Now this is an intriguing prospect: the South Korean director of Old Boy (aka, one of the most operatically violent films of the new millennium) returns with an adaptation of the lesbian-tinged crime novel ‘Fingersmith’ by British author Sarah Waters. The action has been transposed to 1930s Korea and Japan. According to director Park, his script diverges quite a bit from Waters’ novel, hence the changing of the name and the fact that it’s a film “inspired by” rather than “based on” the source.

19. I, Daniel Blake by Ken Loach

He said that Jimmy’s Hall was going to be his final movie, but it turns out that Ken Loach was telling porkies. Returning once more with a Paul Laverty script under his arm, I, Daniel Blake takes the veteran director up to the means streets of Newcastle to tell the tale of joiner who suddenly requires treatment for illness. According to a report in Screen Daily, the film is said to be concerned with the decimation of the British welfare state and the faceless bureaucracy that’s taken over – a subject that Loach explored in his 2013 documentary, The Spirit of ’45. And because it’s Ken, be sure to see this in a Cannes competition slot come May.

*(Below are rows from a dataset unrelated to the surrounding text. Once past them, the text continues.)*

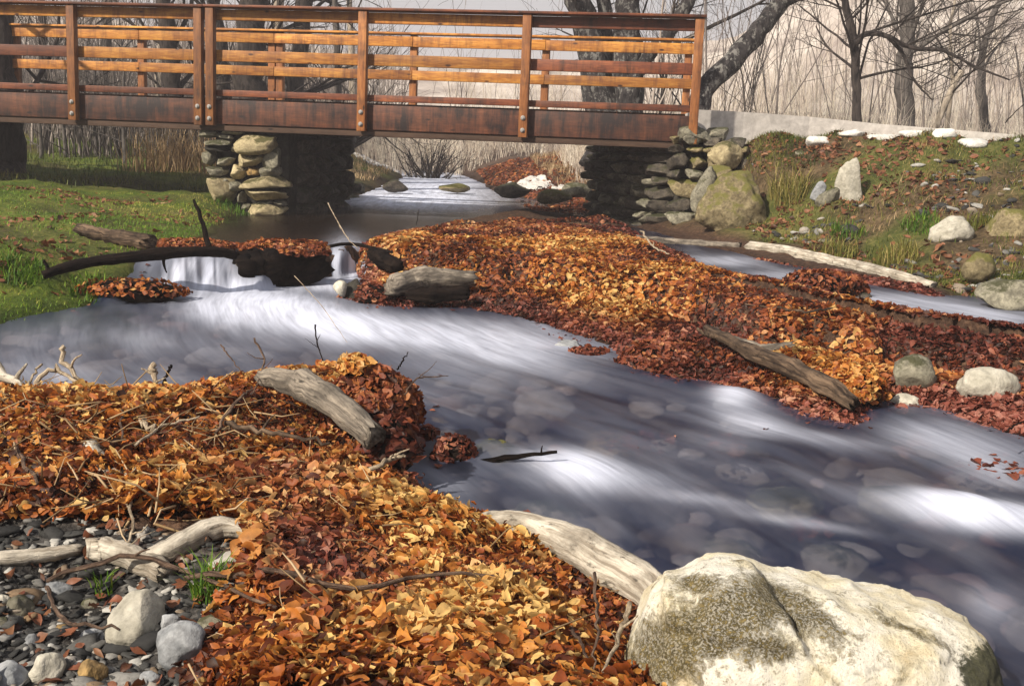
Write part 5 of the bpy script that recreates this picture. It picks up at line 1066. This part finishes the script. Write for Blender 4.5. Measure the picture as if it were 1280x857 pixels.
for i, (u0, v0, u1, w, Y, bk, lb) in enumerate([(222, 190, 208, .17, 19, 'bark_dark', 'black trunk behind the bridge left of the double post'), (200, 178, 205, .12, 25, 'bark_pale', 'pale trunk behind the bridge left of the double post'), (276, 178, 270, .16, 20, 'bark_dark', 'dark trunk behind the bridge just right of the double post'), (312, 180, 316, .30, 18, 'bark_dark', 'thickest black trunk behind the middle bay left of the pier top'), (340, 180, 346, .14, 24, 'bark_pale', 'pale trunk beside the thickest black one behind the bridge'), (366, 182, 378, .20, 21, 'bark_dark', 'dark trunk leaning right behind the third bay of the bridge'), (420, 186, 418, .09, 22, 'bark_grey', 'slim grey trunk behind the bridge above the dry stone wall'), (128, 180, 134, .13, 23, 'bark_grey', 'grey trunk behind the bridge right of the first single post'), (60, 182, 52, .10, 21, 'bark_dark', 'slim dark trunk behind the bridge left of the first single post'), (448, 182, 440, .10, 27, 'bark_pale', 'pale far trunk behind the bridge post over the creek')]):
    b = at(u0, v0, Y); tree('bare_tree', b, [(up_path([(u0, v0), ((u0 * 2 + u1) / 3 + (-1) ** i * 3, v0 - 60), (u1 + (-1) ** i * 2, 40), (u1 * 2 - u0, -80)], Y), [w, w * .85, w * .75, w * .6])], bk, lb, 20 + i, limbs=5, depth=2, kids=4)
for i, (u, v, Y, h, lb) in enumerate([(52, 212, 19, .9, 'thin bare sapling stem under the left end of the bridge'), (82, 212, 19.5, .8, 'second thin stem under the left end of the bridge, near the first single post'), (120, 212, 20, .85, 'thin stem under the bridge midway between post and pier'), (156, 216, 18.5, .8, 'stoutest stem under the bridge left of the tan reeds')]):
    b = at(u, v, Y); tree('sapling', b, [([b, b + np.array([.01, 0, h * .5]), b + np.array([-.02, 0, h * 1.2]), b + np.array([.03, .05, h * 2.2])], [.04, .035, .03, .015])], 'bark_grey', lb, 60 + i, limbs=4, depth=1, kids=3)
b = at(424, 192, 24); tree('forked_shrub', b, [(up_path([(424, 192), (414, 176), (402, 150)], 24), [.13, .11, .08]), (up_path([(428, 192), (426, 172), (432, 140)], 24), [.14, .12, .09]), (up_path([(432, 192), (442, 172), (452, 150)], 24), [.12, .1, .08])], 'bark_mott', 'forked dark shrub base seen under the bridge over the creek', 70, cat='shrub', limbs=5, depth=2)
sb = at(540, 196, 26); sb[2] = float(gz_at(sb[0], sb[1])[0]) - .03; sh = empty('bush', sb); tag(sh, 'dense dark leafless bush on the far left bank under the middle of the bridge', 'bush'); m = MB()
for k in range(34): grow(m, rng.normal(0, .12, 3) * [1, 1, 0], np.array([rng.normal(0, .6), rng.normal(0, .5), .9]), rng.uniform(.6, 1.2), .022, 2, 900 + k, .5, .05, 3, 5)
m.build('twigs', MT['bark_dark'], sh)

# ------------------------------------------------------------------ leafless brush beyond the path and the meadow
def brush(name, regions, mat):
    V, Fs, A, n0 = [], [], [], 0
    for poly, n, hgt, wv in regions:
        xy = scatter(np.array(poly, float), n, lambda p: np.clip(.5 + fbm(p * .55, 97, 3) * .8, .06, 1)); z0 = gz_at(xy[:, 0], xy[:, 1])
        H = hgt * rng.uniform(.45, 1.25, n); ln = rng.normal(0, .16, (n, 2)); r0 = wv * rng.uniform(.6, 1.6, n); rd = np.clip(.5 + fbm(xy * .3, 99, 3) * .45 + rng.normal(0, .18, n), 0, 1); H = H * (1 + fbm(xy * .4, 98, 3) * .5)
        ts = np.linspace(0, 1, 6)
        def strand(B, D, Ht, r, rv):
            nonlocal n0
            m_ = len(B); cur = rng.normal(0, .10, (m_, 2)) * Ht[:, None]
            ring = []
            for t_ in ts:
                c = B + D * (Ht * t_)[:, None]; c[:, :2] += cur * t_ ** 2 + rng.normal(0, .012, (m_, 2)) * Ht[:, None] * t_; rr_ = r * (1 - .85 * t_)
                for k in range(3):
                    a = k * 2.094; ring.append(c + np.c_[np.cos(a) * rr_, np.sin(a) * rr_, np.zeros(m_)])
            X = np.stack(ring, 1); b = np.array([[i * 3 + k, i * 3 + (k + 1) % 3, (i + 1) * 3 + (k + 1) % 3, (i + 1) * 3 + k] for i in range(5) for k in range(3)])
            V.append(X.reshape(-1, 3)); Fs.append((b[None] + (np.arange(m_) * 18)[:, None, None]).reshape(-1, 4) + n0); A.append(np.repeat(rv, 18)); n0 += m_ * 18
            return cur
        D = np.c_[ln, np.ones(n)]; B = np.c_[xy, z0 - .05]; cur = strand(B, D, H, r0, rd)
        for k in range(3):
            s = rng.uniform(.25, .85, n); Bs = B + D * (H * s)[:, None]; Bs[:, :2] += cur * (s ** 2)[:, None]
            Ds = np.c_[rng.normal(0, .55, (n, 2)), np.full(n, .75)]; strand(Bs, Ds, H * rng.uniform(.2, .5, n), r0 * (1 - .8 * s) * .8, rd)
    V = np.vstack(V); c = V.mean(0)
    return tag(link_mesh(name, np_mesh(name, V - c, np.vstack(Fs), {'rnd': np.concatenate(A)}), MT[mat], None, c), kind='stuff')
MT['brush'] = m_blade('bare_brush_stem', [(.24, .185, .15), (.44, .36, .30), (.60, .52, .43), (.72, .64, .52), (.80, .74, .64)], .0)  # pale dry stems, lightened further to put distance haze into the colour
MT['brush_grey'] = m_blade('grey_brush_stem', [(.03, .026, .025), (.10, .085, .078), (.22, .185, .165), (.36, .31, .27)], .0)
brush('thicket', [([(3.0, 15.2), (14, 15), (16, 19), (3.2, 18)], 1500, .7, .006), ([(2.6, 18), (16, 18), (24, 30), (2, 30)], 1500, 1.1, .007), ([(-2, 31), (26, 30), (36, 46), (-3, 46)], 1700, 1.7, .011)], 'brush')
brush('thicket', [([(-3.6, 20), (-16, 18), (-20, 26), (-4.5, 26)], 1900, 2.4, .012), ([(-4, 27), (-22, 26), (-30, 42), (-4, 42)], 2400, 2.8, .016)], 'brush_grey')
brush('thicket', [([(2.6, 16), (18, 16), (24, 28), (2, 28)], 160, 3.0, .010), ([(-3, 30), (26, 30), (30, 40), (-4, 40)], 160, 4.2, .016)], 'brush_grey')
m = MB(); _q = np.random.default_rng(5)
for k in range(46):
    Yk = _q.uniform(17, 34); uk = _q.uniform(790, 1330); b_ = at(uk, 150, Yk); zk = float(gz_at(b_[0], Yk)[0]); na_ = len(m.v)
    grow(m, (b_[0], Yk, zk - .05), (_q.normal(0, .12), _q.normal(0, .1), 1), _q.uniform(1.2, 3.4) * (.6 + Yk / 40), _q.uniform(.012, .03), 3, 7000 + k, .42, .14, 3, 7, .06, .003); rv_ = _q.uniform(.15, .95); m.a[na_:] = [rv_] * (len(m.v) - na_)
for k in range(30):
    Yk = _q.uniform(19, 34); uk = _q.uniform(-60, 330); b_ = at(uk, 150, Yk); zk = float(gz_at(b_[0], Yk)[0]); na_ = len(m.v)
    grow(m, (b_[0], Yk, zk - .05), (_q.normal(0, .12), _q.normal(0, .1), 1), _q.uniform(1.5, 3.6) * (.6 + Yk / 40), _q.uniform(.015, .035), 3, 7100 + k, .42, .14, 3, 7, .06, .003); rv_ = _q.uniform(.1, .9); m.a[na_:] = [rv_] * (len(m.v) - na_)
tag(m.build('sapling_thicket', MT['brush_grey']), kind='stuff')
brush('dry_scrub', [([(1.2, 19.5), (2.8, 18.5), (2.8, 27), (.6, 28)], 1500, .55, .008), ([(-4.5, 24), (-.8, 29), (2, 31), (-3, 34), (-6, 28)], 1200, .8, .011)], 'brush')
# pale dry stones and old snow on the far banks
def snow(u0, v, u1, Y, dp, label, seed):
    a, b = at(u0, v, Y), at(u1, v, Y); c = (a + b) / 2; hw = (b[0] - a[0]) / 2; V, Fc = rock_verts((hw, dp, .03), seed, 6, 3, .2); n_ = len(V)
    g = gz_at(V[:, 0] + c[0], V[:, 1] + Y); V[:, 2] += g + fbm(np.c_[V[:, :2] * 5, np.zeros(len(V))], seed, 4) * .055 + .012; c[2] = g.mean(); V[:, 2] -= c[2]
    tag(link_mesh('snow_patch', np_mesh('snow_patch', V, Fc), MT['stone_white'], None, c), label, 'snow')
snow(362, 184, 432, 25.5, 2.4, 'white snow patch on the far left bank under the bridge', 610); snow(442, 182, 504, 27.5, 2.4, 'wide white snow patch right of the forked shrub', 611)
snow(632, 212, 700, 20.5, 1.0, 'white snow patch on the far right bank above the brown rock', 612); snow(690, 209, 744, 20.0, .9, 'smaller white snow patch beside the dark abutment edge', 613)
# ------------------------------------------------------------------ light, air, camera
SUN = np.array([-.58, -.58, .60]); SUN = SUN / np.linalg.norm(SUN); el = math.asin(SUN[2])
w = bpy.data.worlds.new('World'); scene.world = w; w.use_nodes = True; nt = w.node_tree
bgn = nt.nodes['Background']; sky = nt.nodes.new('ShaderNodeTexSky'); sky.sky_type = 'NISHITA'; sky.sun_disc = False
sky.sun_elevation = el; sky.sun_rotation = math.atan2(SUN[0], SUN[1]); sky.air_density = 1.0; sky.dust_density = 4.0; sky.ozone_density = 1.0
mxw = nt.nodes.new('ShaderNodeMix'); mxw.data_type = 'RGBA'; mxw.inputs[0].default_value = .45
nt.links.new(sky.outputs[0], mxw.inputs[6]); mxw.inputs[7].default_value = (11.0, 10.9, 11.2, 1)      # thin veil of high cloud
nt.links.new(mxw.outputs[2], bgn.inputs[0]); bgn.inputs[1].default_value = .05
ld = bpy.data.lights.new('sun', 'SUN'); ld.energy = 5.0; ld.angle = R(1.2); ld.color = (1, .90, .76)
lo_ = bpy.data.objects.new('sun', ld); COL.objects.link(lo_); lo_.rotation_euler = Vector(SUN).to_track_quat('Z', 'Y').to_euler(); lo_.location = (-6, -6, 8)
HAZE = True
if HAZE:
    m = MB(); m.box((-1000, -40, -14), (1000, 1000, 40), 0)
    hm = bpy.data.materials.new('pale_haze'); hm.use_nodes = True; ht = hm.node_tree
    for n_ in list(ht.nodes): ht.nodes.remove(n_)
    ho = ht.nodes.new('ShaderNodeOutputMaterial'); pv = ht.nodes.new('ShaderNodeVolumePrincipled'); pv.inputs['Color'].default_value = (.93, .88, .92, 1); pv.inputs['Density'].default_value = .0026
    pv.inputs['Anisotropy'].default_value = .0; ht.links.new(pv.outputs[0], ho.inputs['Volume'])
    tag(m.build('haze', hm, smooth=False), kind='stuff')
cam = bpy.data.cameras.new('camera'); co = bpy.data.objects.new('camera', cam); COL.objects.link(co); scene.camera = co
cam.sensor_width = 36; cam.lens = F / 1280 * 36; cam.clip_start = .05; cam.clip_end = 3000
co.matrix_world = Matrix.Translation((0, 0, CZ)) @ Matrix(CM.tolist()).to_4x4()
scene.view_settings.view_transform = 'Standard'; scene.view_settings.look = 'None'; scene.view_settings.exposure = 0.7; scene.view_settings.gamma = 1.0
scene.cycles.use_denoising = True; scene.cycles.max_bounces = 8; scene.cycles.transparent_max_bounces = 12; scene.cycles.volume_bounces = 0
scene.cycles.sample_clamp_indirect = 6
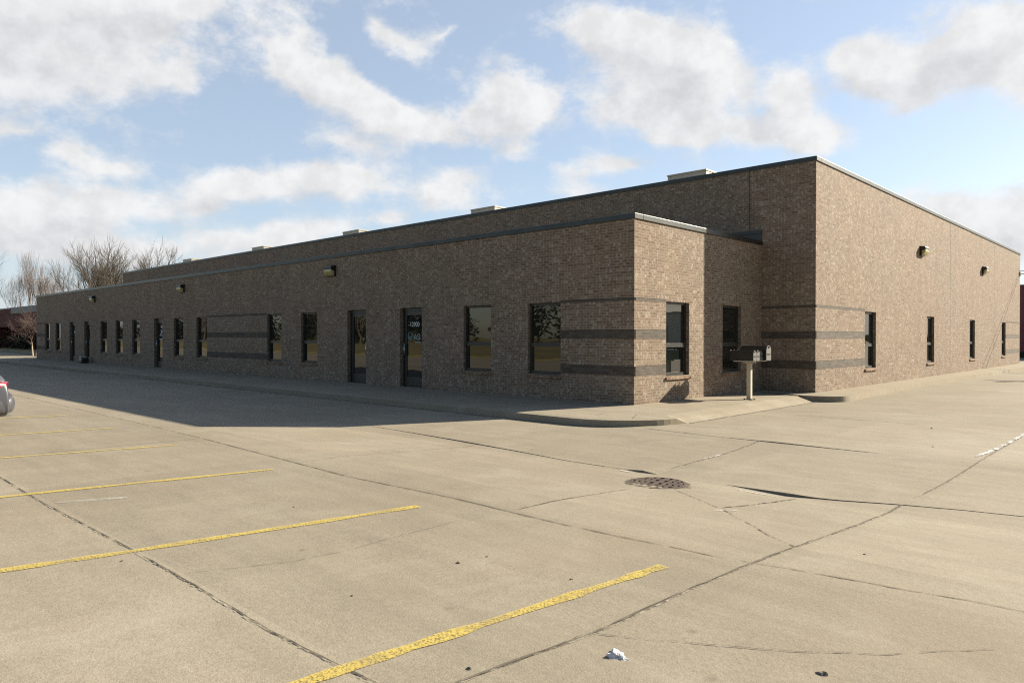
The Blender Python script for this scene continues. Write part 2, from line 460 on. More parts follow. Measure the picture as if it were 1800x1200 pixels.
tag(heave(-2.5, 3.8, lerp(Y61), .9, tri(.45, .012)), kind='structure')

# snow left in joints
sn = MB()
ribbon(sn, [(7.02,-1.7),(7.07,-.9),(7.1,.2),(7.1,2.2)], .06, .012, .02, .05)
ribbon(sn, [(5.9,-7.47),(6.02,-7.40),(6.1,-7.3)], .03, .006, .012, .03)
ribbon(sn, [(5.45,-6.07),(5.75,-6.13),(6.02,-6.16)], .022, .006, .006, .03)
ribbon(sn, [(3.8,-6.0),(4.05,-6.02)], .03, .008, .006, .03)
ribbon(sn, [(4.19,-4.5),(4.2,-3.9)], .03, .008, .01, .03)
ribbon(sn, [(-27.5,-2.76),(-22.5,-2.76)], .10, .012, .02, .1)
ribbon(sn, [(-45.5,-2.8),(-39,-2.8)], .09, .012, .02, .1)
tag(sn.build('snow_remnants', M['snowline'], recalc=False), kind='stuff', label='thin strips of old snow left in the pavement joints and along the kerb', cat='snow')

# ------------------------------------------------------------------ walk with kerb
W = MB()
# station: inner xy z, mid xy z, outer top xy z, outer bottom xy z
ST = []
for x in (-52, -40, -30, -20, -10, -5, -2, -.6): ST.append(((x,0,0),(x,-2.45,-.045),(x,-2.65,-.06),(x,-2.68,-.30)))
for i_ in range(15):
    ph = R(-90+80*i_/14); ox = .25+1.62*math.cos(ph); oy = -.98+1.66*math.sin(ph)
    ix = min(0, -.3+i_*.06); iy = max(0, (i_-7)*.10)
    v = Vector((ox-.25, oy+.98)).normalized()
    ST.append(((ix,iy,0),(ox-v.x*.18,oy-v.y*.18,-.045),(ox,oy,-.06),(ox+.02*v.x,oy+.02*v.y,-.30)))
for y, d in ((-.95,-.085),(-.5,-.10),(.6,-.11),(2.2,-.115),(3.6,-.115),(5.2,-.115),(5.75,-.115)):
    ST.append(((0,max(y,.9),0),(1.42,y,-.045),(1.72,y,d),(1.92,y,-.176)))
for a, b in zip(ST[:-1], ST[1:]):
    for k in range(3): W.poly([a[k], b[k], b[k+1], a[k+1]])
# wider walk along the tall end: full-height kerb whose end faces the lot
W.poly([(0,5.7,0),(0,6.63,0),(1.57,6.63,0),(1.45,5.76,-.02)])
OUT = [(1.45,5.80),(1.60,5.74),(1.85,5.76),(2.15,5.86),(2.40,6.05),(2.52,6.4),(2.50,7.2),(2.42,9),(2.35,12),(2.35,18),(2.5,25),(2.65,33),(2.75,46)]
INN = [(1.3,6.5),(1.3,6.6),(1.4,6.63),(1.5,6.64),(1.56,6.7),(1.56,6.9),(1.56,7.6),(1.56,9),(1.56,12),(1.56,18),(1.56,25),(1.56,33),(1.56,46)]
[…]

20. Forushande by Asghar Farhadi

With three great films already under his belt (About Elly, A Separation and The Past), Iranian director Asghar Farhadi returns to Tehran to for Forushande. It looks at a couple whose relationship turns sour during a production of Arthur Miller’s ‘The Death of a Salesman’ – Farhadi says it looks at how a seemingly sympathetic man can make the transition to being a malicious brute. As filming only began earlier this year, it seems like a Cannes slot could be something of a stretch, but this is something to get excited for come autumn.